■ Data lines
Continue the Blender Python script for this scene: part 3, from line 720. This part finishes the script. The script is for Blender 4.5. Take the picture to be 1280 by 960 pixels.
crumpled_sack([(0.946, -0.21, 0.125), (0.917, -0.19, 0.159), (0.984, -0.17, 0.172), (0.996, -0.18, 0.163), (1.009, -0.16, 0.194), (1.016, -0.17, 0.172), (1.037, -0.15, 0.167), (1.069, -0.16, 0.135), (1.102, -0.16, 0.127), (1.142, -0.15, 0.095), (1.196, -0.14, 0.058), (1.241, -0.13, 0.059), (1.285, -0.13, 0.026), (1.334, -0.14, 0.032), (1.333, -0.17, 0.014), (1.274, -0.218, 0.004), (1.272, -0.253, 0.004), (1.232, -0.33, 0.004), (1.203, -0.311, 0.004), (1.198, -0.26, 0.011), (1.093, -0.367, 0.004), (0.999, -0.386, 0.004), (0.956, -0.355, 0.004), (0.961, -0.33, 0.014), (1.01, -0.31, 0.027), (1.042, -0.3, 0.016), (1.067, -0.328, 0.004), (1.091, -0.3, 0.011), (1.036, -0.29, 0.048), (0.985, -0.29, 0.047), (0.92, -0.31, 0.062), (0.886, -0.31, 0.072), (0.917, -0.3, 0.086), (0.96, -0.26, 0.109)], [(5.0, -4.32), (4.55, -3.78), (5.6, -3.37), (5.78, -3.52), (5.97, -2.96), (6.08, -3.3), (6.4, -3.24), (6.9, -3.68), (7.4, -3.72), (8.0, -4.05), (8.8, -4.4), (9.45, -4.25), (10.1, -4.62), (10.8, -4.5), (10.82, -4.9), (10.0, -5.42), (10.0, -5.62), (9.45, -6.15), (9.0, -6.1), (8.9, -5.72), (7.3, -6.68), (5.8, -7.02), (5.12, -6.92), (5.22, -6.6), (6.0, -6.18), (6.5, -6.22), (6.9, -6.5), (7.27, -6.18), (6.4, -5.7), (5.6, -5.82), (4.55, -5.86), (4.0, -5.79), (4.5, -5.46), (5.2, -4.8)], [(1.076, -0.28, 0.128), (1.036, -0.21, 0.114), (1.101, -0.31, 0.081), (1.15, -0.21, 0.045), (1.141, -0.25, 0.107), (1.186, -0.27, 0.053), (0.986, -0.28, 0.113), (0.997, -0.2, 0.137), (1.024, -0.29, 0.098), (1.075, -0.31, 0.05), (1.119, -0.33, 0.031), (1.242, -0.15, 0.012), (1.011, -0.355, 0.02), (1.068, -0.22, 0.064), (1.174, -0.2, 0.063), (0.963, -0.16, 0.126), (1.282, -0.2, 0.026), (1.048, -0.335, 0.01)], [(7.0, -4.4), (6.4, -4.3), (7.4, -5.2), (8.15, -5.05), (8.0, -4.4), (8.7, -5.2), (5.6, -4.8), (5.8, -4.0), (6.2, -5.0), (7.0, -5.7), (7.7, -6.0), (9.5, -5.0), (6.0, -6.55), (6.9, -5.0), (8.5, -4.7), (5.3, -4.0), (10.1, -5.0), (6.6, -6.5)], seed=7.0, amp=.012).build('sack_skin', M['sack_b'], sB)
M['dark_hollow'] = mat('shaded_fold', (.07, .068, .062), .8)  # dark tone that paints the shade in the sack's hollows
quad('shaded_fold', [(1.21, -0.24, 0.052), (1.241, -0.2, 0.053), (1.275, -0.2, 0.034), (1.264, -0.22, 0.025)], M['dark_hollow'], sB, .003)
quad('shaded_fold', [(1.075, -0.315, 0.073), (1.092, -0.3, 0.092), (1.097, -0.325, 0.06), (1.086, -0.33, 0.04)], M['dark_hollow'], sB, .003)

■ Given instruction
The listing above should be transcribed in full, exactly as written.

■ Answer to this problem
Continue the Blender Python script for this scene: part 3, from line 720. This part finishes the script. The script is for Blender 4.5. Take the picture to be 1280 by 960 pixels.
crumpled_sack([(0.946, -0.21, 0.125), (0.917, -0.19, 0.159), (0.984, -0.17, 0.172), (0.996, -0.18, 0.163), (1.009, -0.16, 0.194), (1.016, -0.17, 0.172), (1.037, -0.15, 0.167), (1.069, -0.16, 0.135), (1.102, -0.16, 0.127), (1.142, -0.15, 0.095), (1.196, -0.14, 0.058), (1.241, -0.13, 0.059), (1.285, -0.13, 0.026), (1.334, -0.14, 0.032), (1.333, -0.17, 0.014), (1.274, -0.218, 0.004), (1.272, -0.253, 0.004), (1.232, -0.33, 0.004), (1.203, -0.311, 0.004), (1.198, -0.26, 0.011), (1.093, -0.367, 0.004), (0.999, -0.386, 0.004), (0.956, -0.355, 0.004), (0.961, -0.33, 0.014), (1.01, -0.31, 0.027), (1.042, -0.3, 0.016), (1.067, -0.328, 0.004), (1.091, -0.3, 0.011), (1.036, -0.29, 0.048), (0.985, -0.29, 0.047), (0.92, -0.31, 0.062), (0.886, -0.31, 0.072), (0.917, -0.3, 0.086), (0.96, -0.26, 0.109)], [(5.0, -4.32), (4.55, -3.78), (5.6, -3.37), (5.78, -3.52), (5.97, -2.96), (6.08, -3.3), (6.4, -3.24), (6.9, -3.68), (7.4, -3.72), (8.0, -4.05), (8.8, -4.4), (9.45, -4.25), (10.1, -4.62), (10.8, -4.5), (10.82, -4.9), (10.0, -5.42), (10.0, -5.62), (9.45, -6.15), (9.0, -6.1), (8.9, -5.72), (7.3, -6.68), (5.8, -7.02), (5.12, -6.92), (5.22, -6.6), (6.0, -6.18), (6.5, -6.22), (6.9, -6.5), (7.27, -6.18), (6.4, -5.7), (5.6, -5.82), (4.55, -5.86), (4.0, -5.79), (4.5, -5.46), (5.2, -4.8)], [(1.076, -0.28, 0.128), (1.036, -0.21, 0.114), (1.101, -0.31, 0.081), (1.15, -0.21, 0.045), (1.141, -0.25, 0.107), (1.186, -0.27, 0.053), (0.986, -0.28, 0.113), (0.997, -0.2, 0.137), (1.024, -0.29, 0.098), (1.075, -0.31, 0.05), (1.119, -0.33, 0.031), (1.242, -0.15, 0.012), (1.011, -0.355, 0.02), (1.068, -0.22, 0.064), (1.174, -0.2, 0.063), (0.963, -0.16, 0.126), (1.282, -0.2, 0.026), (1.048, -0.335, 0.01)], [(7.0, -4.4), (6.4, -4.3), (7.4, -5.2), (8.15, -5.05), (8.0, -4.4), (8.7, -5.2), (5.6, -4.8), (5.8, -4.0), (6.2, -5.0), (7.0, -5.7), (7.7, -6.0), (9.5, -5.0), (6.0, -6.55), (6.9, -5.0), (8.5, -4.7), (5.3, -4.0), (10.1, -5.0), (6.6, -6.5)], seed=7.0, amp=.012).build('sack_skin', M['sack_b'], sB)
M['dark_hollow'] = mat('shaded_fold', (.07, .068, .062), .8)  # dark tone that paints the shade in the sack's hollows
quad('shaded_fold', [(1.21, -0.24, 0.052), (1.241, -0.2, 0.053), (1.275, -0.2, 0.034), (1.264, -0.22, 0.025)], M['dark_hollow'], sB, .003)
quad('shaded_fold', [(1.075, -0.315, 0.073), (1.092, -0.3, 0.092), (1.097, -0.325, 0.06), (1.086, -0.33, 0.04)], M['dark_hollow'], sB, .003)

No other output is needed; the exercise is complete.